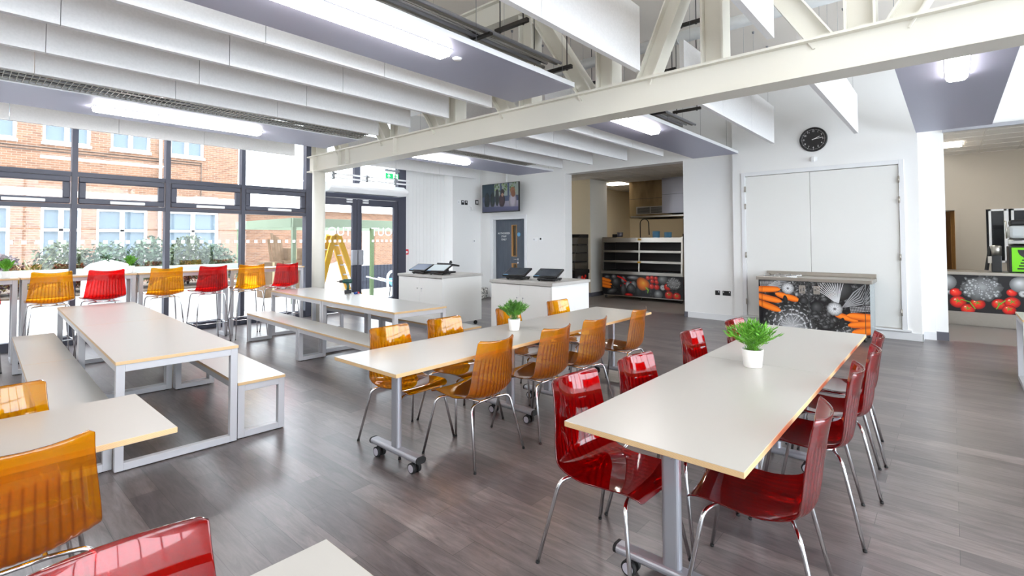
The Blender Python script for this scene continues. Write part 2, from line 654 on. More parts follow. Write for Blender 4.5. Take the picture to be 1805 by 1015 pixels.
# window wall: plinth, bulkhead over, flank beside the door
mb = MB()
mb.box(-6.0, 10.10, 4.70, 7.56, 10.34, ZC)
mb.box(-6.0, 10.10, 3.62, -1.17, 10.34, 4.70)
mb.box(-6.0, 10.10, 0.0, -1.17, 10.34, 3.62)
struct('wall_window', mb, M['wall'])
mb = MB(); mb.box(7.52, 10.29, 0, 8.93, 10.45, ZC)
# fine vertical reeding on the flank
for k in range(11):
    xx = 7.64 + k * 0.115
    mb.box(xx, 10.284, 0, xx + 0.09, 10.29, 3.6)
struct('wall_flank', mb, M['wall'])
mb = MB(); mb.box(8.93, 9.95, 0, 10.3, 10.45, ZC)
struct('wall_side', mb, M['wall'])

def window_bay(idx, xa, xb):
    """mullion at xa and xb, fixed light below, opening top-hung vent, fixed light above"""
    f = MB()
    f.box(xa - 0.035, 10.06, 0, xa + 0.035, 10.20, 4.70)
    f.box(xa + 0.035, 10.08, 0.0, xb - 0.035, 10.20, 0.13)
    f.box(xa + 0.035, 10.08, 2.085, xb - 0.035, 10.18, 2.15)
    f.box(xa + 0.035, 10.08, 2.575, xb - 0.035, 10.18, 2.64)
    f.box(xa + 0.035, 10.08, 4.62, xb - 0.035, 10.18, 4.70)
    if idx == 5:
        f.box(xb - 0.035, 10.06, 0, xb + 0.10, 10.22, 4.70)
    o = struct('window_%d' % idx, f, M['frame'])
    g = MB()
    for z0, z1 in ((0.13, 2.085), (2.64, 4.62)):
        g.box(xa + 0.035, 10.126, z0, xb - 0.035, 10.132, z1)
    struct('glass', g, M['glass'], o)
    s_ = MB()
    a, b, z0, z1, t = xa + 0.05, xb - 0.05, 2.155, 2.57, 0.085
    s_.box(a, 10.07, z0, b, 10.15, z0 + t)
    s_.box(a, 10.07, z1 - t, b, 10.15, z1)
    s_.box(a, 10.07, z0 + t, a + t, 10.15, z1 - t)
    s_.box(b - t, 10.07, z0 + t, b, 10.15, z1 - t)
    so = s_.build('opening_vent', M['frame'], o, bevel=0.012)
    g = MB(); g.box(a + t, 10.108, z0 + t, b - t, 10.114, z1 - t)
    g.build('glass', M['glass'], so)
    h = MB()
    cx = (xa + xb) / 2 + 0.05
    h.box(cx - 0.23, 10.035, 2.165, cx + 0.23, 10.07, 2.21)
    h.build('vent_opener', M['white'], so, bevel=0.008)
    d = MB()                                                     # manifestation squares stuck on the pane
    n = 8
    for k in range(n):
        x = xa + 0.035 + (xb - xa - 0.07) * (k + 0.5) / n
        d.box(x - 0.028, 10.1235, 1.535, x + 0.028, 10.1255, 1.59)
    d.build('safety_marking', M['film'], o)

BAYS = [-1.13, 0.09, 1.31, 2.525, 3.74, 5.00]
for i in range(5):
    window_bay(i + 1, BAYS[i], BAYS[i + 1])

# entrance door in the same screen
f = MB()
f.box(5.10, 10.06, 0, 5.22, 10.20, 4.70)
f.box(7.27, 10.06, 0, 7.50, 10.20, 4.70)
f.box(5.22, 10.06, 2.52, 7.27, 10.20, 2.62)
f.box(6.10, 10.08, 2.62, 6.24, 10.18, 4.62)
f.box(5.22, 10.08, 4.62, 7.27, 10.18, 4.70)
door1 = struct('door_1', f, M['frame'])
g = MB(); g.box(5.22, 10.126, 2.62, 6.10, 10.132, 4.62); g.box(6.24, 10.126, 2.62, 7.27, 10.132, 4.62)
struct('glass', g, M['glass'], door1)
for side, (a, b) in enumerate(((5.23, 6.155), (6.165, 7.26))):
    l = MB()
    t = 0.115
    l.box(a, 10.07, 0.01, a + t, 10.13, 2.51)
    l.box(b - t, 10.07, 0.01, b, 10.13, 2.51)
    l.box(a + t, 10.07, 2.36, b - t, 10.13, 2.51)
    l.box(a + t, 10.07, 0.01, b - t, 10.13, 0.22)
    lf = l.build('door_leaf', M['frame'], door1, bevel=0.006)
    g = MB(); g.box(a + t, 10.097, 0.22, b - t, 10.103, 2.36)
    g.build('glass', M['glass'], lf)
    h = MB()
    hx = b - 0.06 if side == 0 else a + 0.06
    h.box(hx - 0.085, 10.03, 1.02, hx + 0.085, 10.07, 1.36)
    h.build('push_plate', M['silver'], lf, bevel=0.01)
    c = MB(); cx = b - 0.20 if side == 0 else a + 0.20
    c.box(cx - 0.07, 10.04, 2.47, cx + 0.07, 10.07, 2.50)
    c.box(cx - 0.07, 10.04, 2.42, cx + 0.07, 10.07, 2.45)
    c.build('door_closer', M['white'], lf)
    d = MB()
    n = 6 if side == 0 else 7
    for k in range(n):
        x = a + t + (b - a - 2 * t) * (k + 0.5) / n
        d.box(x - 0.028, 10.0945, 1.535, x + 0.028, 10.0965, 1.59)
    d.build('safety_marking', M['film'], lf)
    v, fc = text_mesh('OUT', 0.27)
    w = MB()
    sx = 1 if side == 0 else -1
    ww = [((a + b) / 2 + (0.05 if side == 0 else 0.12) + sx * p[0], 10.094, 1.765 + p[1]) for p in v]
    w.add(ww, fc)
    w.build('door_lettering', M['film'], lf)

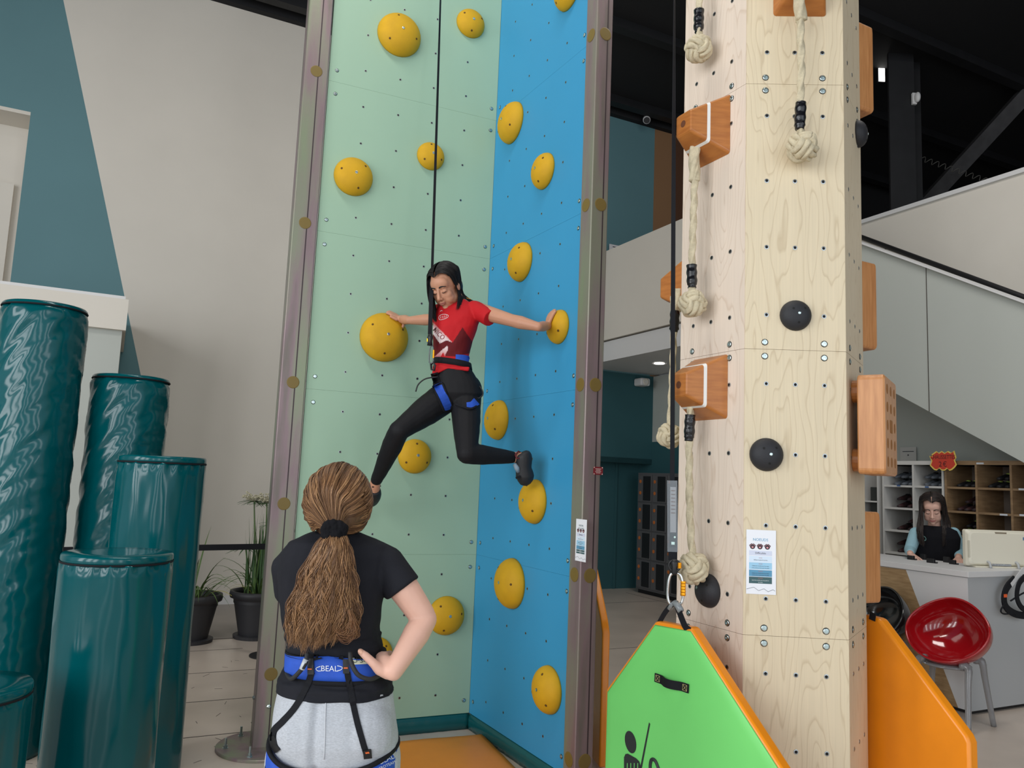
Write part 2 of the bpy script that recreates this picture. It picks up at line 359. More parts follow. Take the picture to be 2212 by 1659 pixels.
m_.build('flange', black_steel, stl)
lite_steel = mat('dusty_black_steel', (52, 51, 53), .7, var=.25, vs_=9)
tb = thing('diagonal_brace', at(2000, 440, 11.8), 'dark diagonal steel brace crossing the black roof above the staircase', 'beam')
bar('tube', at(1985, 455, 11.8), at(2228, 190, 10.6), .2, tb, lite_steel)
tb2 = thing('roof_brace', at(2040, 230, 13.5), 'fainter second steel brace deeper in the black roof above the staircase', 'beam')
bar('tube', at(1990, 270, 13.8), at(2300, 120, 12.5), .12, tb2, black_steel)
coil = MB(); p0 = at(1968, 335, 11.2); p1 = at(2145, 395, 10.8); pts = []
for k in range(241):
    t = k / 240; c_ = p0.lerp(p1, t); ph = t * 12 * 2 * PI; pts.append(c_ + V((.02 * math.cos(ph), .03 * math.sin(ph), .026 * math.cos(ph + .6))))
coil.tube(pts, .006, 5)
tag(coil.build('spiral_cable', mat('pale_cable', (92, 90, 86), .6), smooth=True), 'pale spiral cable stretched under the dark roof beyond the parapet', 'cable')
glow = mat('lamp_glow', (255, 252, 244), .5, emit=6.0)
pl = thing('light_panel', at(1901, 160, 10.4), 'small bright rectangular light panel in the black roof by the tower', 'lamp')
q = at(1903, 160, 10.4); m_ = MB(); m_.box(q, V((.05, 0, 0)), V((0, .02, 0)), UZ * .13); m_.build('housing', black_steel, pl, bevel=.004)
m_ = MB(); m_.box(q - V((0, .022, 0)), V((.043, 0, 0)), V((0, .002, 0)), UZ * .12); m_.build('diffuser', glow, pl)
m_ = MB(); m_.tube([q + UZ * .13, V((q.x, q.y, CZ - .001))], .008, 6); m_.build('suspension', black_steel, pl)
sl = thing('siren', at(1982, 210, 9.9), 'small white rounded siren unit on the dark steel column', 'siren')
q = at(1982, 210, 9.9); m_ = MB(); m_.ell(q, .035, .05, .07, nu=16); m_.build('cover', white_gloss, sl, smooth=True)
m_ = MB(); m_.box(q + V((-.02, .05, 0)), V((.03, 0, 0)), V((0, .02, 0)), UZ * .08); m_.build('back_plate', white_gloss, sl, bevel=.005)
# surveillance camera at the ceiling corner and one on the passage wall
def secam(u, v, Y, label):
    p = at(u, v, Y); t = thing('security_camera', p, label, 'camera', 'security cameras')
    m_ = MB(); m_.lathe([(0, .16), (.1, .16), (.1, .08), (.075, .07), (0, .07)], p, n=20); m_.build('mount', white_gloss, t, smooth=True)
    d = (V((p.x * .3, 2.0, 1.5)) - p).normalized(); x, y, z = frame3(d)
    m_ = MB(); m_.tube([p + V((0, 0, .07)), p - V((0, 0, .02))], .03, 10); m_.build('neck', white_gloss, t, smooth=True)
    m_ = MB(); m_.tube([p - V((0, 0, .05)) - z * .08, p - V((0, 0, .05)) + z * .09], .06, 14); b_ = m_.build('body', white_gloss, t, smooth=False, bevel=.01)
    m_ = MB(); m_.tube([p - V((0, 0, .05)) + z * .09, p - V((0, 0, .05)) + z * .1], .05, 14); m_.build('lens', black_plastic, t, smooth=False)
secam(1397, 252, 11.9, 'white security camera hanging at the edge of the black ceiling')
p = on_pl(1387, 826, ab(0, 9.9, 0), B); t = thing('speaker', p, 'small white rounded speaker high on the teal wall below the balcony', 'speaker')
x, y, z = frame3(-B)
m_ = MB(); m_.box(p, x * .09, y * .06, z * .1); m_.build('housing', white_gloss, t, bevel=.03, seg=4)
m_ = MB(); m_.lathe([(.05, .1), (.055, .112), (.04, .115), (.0, .108)], p - z * 0.01, (x, y, z), 16); m_.build('ring', white_wall, t, smooth=True)
p = on_z(1424, 785, 3.315); t = thing('downlight', p, 'lit round downlight set in the ceiling below the balcony', 'lamp')
m_ = MB(); m_.lathe([(.1, -.004), (.1, .0), (.075, .0), (.075, -.004)], p, n=20); m_.build('bezel', white_gloss, t)
m_ = MB(); m_.lathe([(.0, -.006), (.075, -.006), (.075, 0)], p, n=20); m_.build('bulb', glow, t)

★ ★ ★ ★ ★

■ **GIVEN TASK**
Without any pictures, reproduce the lines from the first one in the material through the line that has "struct('wall_side', mb, M['wall'])", exactly as they appear.

■ **FULL RESPONSE**
The Blender Python script for this scene continues. Write part 2, from line 654 on. More parts follow. Write for Blender 4.5. Take the picture to be 1805 by 1015 pixels.
# window wall: plinth, bulkhead over, flank beside the door
mb = MB()
mb.box(-6.0, 10.10, 4.70, 7.56, 10.34, ZC)
mb.box(-6.0, 10.10, 3.62, -1.17, 10.34, 4.70)
mb.box(-6.0, 10.10, 0.0, -1.17, 10.34, 3.62)
struct('wall_window', mb, M['wall'])
mb = MB(); mb.box(7.52, 10.29, 0, 8.93, 10.45, ZC)
# fine vertical reeding on the flank
for k in range(11):
    xx = 7.64 + k * 0.115
    mb.box(xx, 10.284, 0, xx + 0.09, 10.29, 3.6)
struct('wall_flank', mb, M['wall'])
mb = MB(); mb.box(8.93, 9.95, 0, 10.3, 10.45, ZC)
struct('wall_side', mb, M['wall'])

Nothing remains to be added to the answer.